**TASK DIRECTIONS:** Write each line of the material exactly as given, from the top through the line that contains "return tag(o, label, 'paper', 'paper", and omit all pictures.

**SOURCE EXCERPT:**
=======

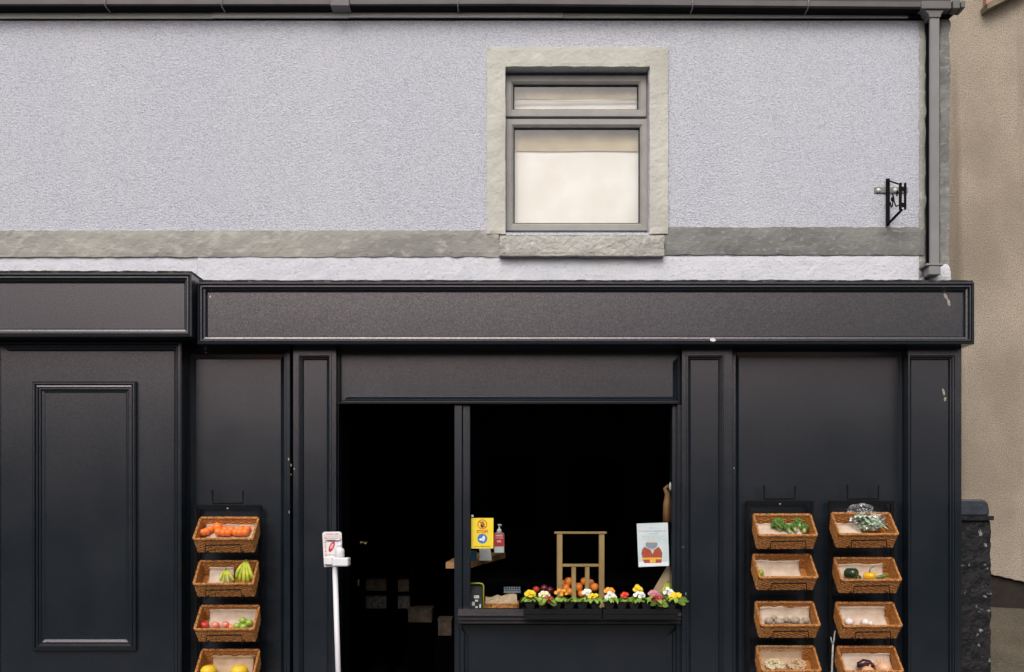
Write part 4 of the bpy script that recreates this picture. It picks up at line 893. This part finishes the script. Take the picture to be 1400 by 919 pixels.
def liner(Mx, u0, u1, v0, v1, label, mt='kraft', rise=.05, seed=0, amp=.012, w0=W0):
    prof = [(v0, w0), (v0+(v1-v0)*.5, w0-.004), (v1-.03, w0), (v1, w0+rise*.5), (v1+.006, w0+rise)]
    t = None; vs = []; n = 14
    pr2 = []
    for k in range(len(prof)-1):
        for s_ in range(3): f_ = s_/3; pr2.append((prof[k][0]*(1-f_)+prof[k+1][0]*f_, prof[k][1]*(1-f_)+prof[k+1][1]*f_))
    pr2.append(prof[-1])
    for j, (v, w_) in enumerate(pr2):
        for i in range(n+1):
            u = u0+(u1-u0)*i/n; e = (j == len(pr2)-1)
            vs.append(Mx @ Vector((u, v + .3*amp*noise.noise(Vector((u*14, j*.5, seed+2))), w_ + amp*noise.noise(Vector((u*11, v*11, seed))) + (amp*.7*noise.noise(Vector((u*25, 0, seed))) if e else 0))))
    m = MB(); L = len(pr2); m.add(vs, [(j*(n+1)+i, j*(n+1)+i+1, (j+1)*(n+1)+i+1, (j+1)*(n+1)+i) for j in range(L-1) for i in range(n)], 0, True)
    o = m.build('paper_sheet', M[mt]); sm = o.modifiers.new('solid', 'SOLIDIFY'); sm.thickness = .0015
    return tag(o, label, 'paper', 'paper sheets lining the baskets')

def rack(a, b, top, hx0, hx1, htop, rows, label):
    YR = -.075; t = thing('basket_rack', (X((a+b)/2, YR), YR, 0), label, 'rack', 'black metal basket racks on the wall')
    for xx in (a, b-4.5):
        m = MB(); m.box(X(xx,YR), X(xx+4.5,YR), YR, YR+.02, .12, Z(top,YR)); m.build('side_rail', M['iron'], t)
    m = MB(); m.box(X(a,YR), X(b,YR), YR-.002, YR+.022, Z(top+4,YR), Z(top,YR)+.001); m.build('top_rail', M['iron'], t)
    m = MB(); hy = YR-.006; m.tube([P(hx0, htop, hy), P(hx0+.5, top-2.5, hy), P(hx1-.5, top-3, hy), P(hx1, htop+1, hy)], .0062, 6, smooth=False); m.build('hook', M['iron'], t)
    c = P((a+b)/2, top+4.3, YR-.006); m = MB(); m.lathe([(.0065,0),(.005,.004)], c, 10, M=Matrix.Rotation(pi/2, 3, 'X')); m.build('screw', M['steel'], t)
    for (cx, py) in rows:
        Yf = -.362; h0 = py+9.5; m = MB(); l, r_ = cx-23.5, cx+24.5
        m.tube([P(l-.3, h0+12, Yf+.03), P(l, h0, Yf), P(r_, h0-.5, Yf), P(r_+.5, h0+12, Yf+.03)], .0042, 6, smooth=False)
        for e in (l-.3, r_+.5): m.tube([P(e, h0+12, Yf+.03), Vector((X(e, Yf+.03), YR, Z(h0+12, Yf+.03)+.07))], .0042, 6, smooth=False)
        m.build('basket_holder', M['iron'], t)

rows1 = [(304.5, 736), (305, 797.5), (306, 859.5), (306.5, 921)]
rows2 = [(1077, 731), (1078, 788.5), (1080.5, 854), (1082, 916)]
rows3 = [(1187.5, 729.5), (1191, 792), (1193, 855), (1195, 917)]
rack(265, 357.5, 691, 290.5, 332.5, 670, rows1, 'black metal rack left of the doorway with a hook above')
rack(1020.5, 1112.5, 685, 1044.5, 1087, 664, rows2, 'black metal rack right of the hatch, the one holding broccoli')
rack(1133.5, 1222.5, 685, 1158.5, 1201, 663, rows3, 'black metal rack nearest the right end of the shopfront')
B = {}
names = {(1,0): 'wicker basket of tangerines, top of the left rack', (1,1): 'wicker basket of bananas, second down on the left rack', (1,2): 'wicker basket of red and green apples on the left rack', (1,3): 'wicker basket of yellow melons at the bottom of the left rack',
         (2,0): 'wicker basket of broccoli, top of the middle rack', (2,1): 'nearly empty wicker basket with paper and one lime', (2,2): 'wicker basket of dusty potatoes on pale paper', (2,3): 'wicker basket holding cream beans and monkey nuts',
         (3,0): 'wicker basket with bagged salad, top of the right rack', (3,1): 'wicker basket with dark green and yellow peppers', (3,2): 'wicker basket with two garlic bulbs on kraft paper', (3,3): 'wicker basket of onions and a dark aubergine'}
for ci, rws in ((1, rows1), (2, rows2), (3, rows3)):
    for ri, (cx, py) in enumerate(rws): B[(ci, ri)] = basket(cx, py, names[(ci, ri)], 0.92 + random.uniform(-.012, .012), random.uniform(-.08, .08))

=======

**OUTPUT:**
Write part 4 of the bpy script that recreates this picture. It picks up at line 893. This part finishes the script. Take the picture to be 1400 by 919 pixels.
def liner(Mx, u0, u1, v0, v1, label, mt='kraft', rise=.05, seed=0, amp=.012, w0=W0):
    prof = [(v0, w0), (v0+(v1-v0)*.5, w0-.004), (v1-.03, w0), (v1, w0+rise*.5), (v1+.006, w0+rise)]
    t = None; vs = []; n = 14
    pr2 = []
    for k in range(len(prof)-1):
        for s_ in range(3): f_ = s_/3; pr2.append((prof[k][0]*(1-f_)+prof[k+1][0]*f_, prof[k][1]*(1-f_)+prof[k+1][1]*f_))
    pr2.append(prof[-1])
    for j, (v, w_) in enumerate(pr2):
        for i in range(n+1):
            u = u0+(u1-u0)*i/n; e = (j == len(pr2)-1)
            vs.append(Mx @ Vector((u, v + .3*amp*noise.noise(Vector((u*14, j*.5, seed+2))), w_ + amp*noise.noise(Vector((u*11, v*11, seed))) + (amp*.7*noise.noise(Vector((u*25, 0, seed))) if e else 0))))
    m = MB(); L = len(pr2); m.add(vs, [(j*(n+1)+i, j*(n+1)+i+1, (j+1)*(n+1)+i+1, (j+1)*(n+1)+i) for j in range(L-1) for i in range(n)], 0, True)
    o = m.build('paper_sheet', M[mt]); sm = o.modifiers.new('solid', 'SOLIDIFY'); sm.thickness = .0015
    return tag(o, label, 'paper', 'paper sheets lining the baskets')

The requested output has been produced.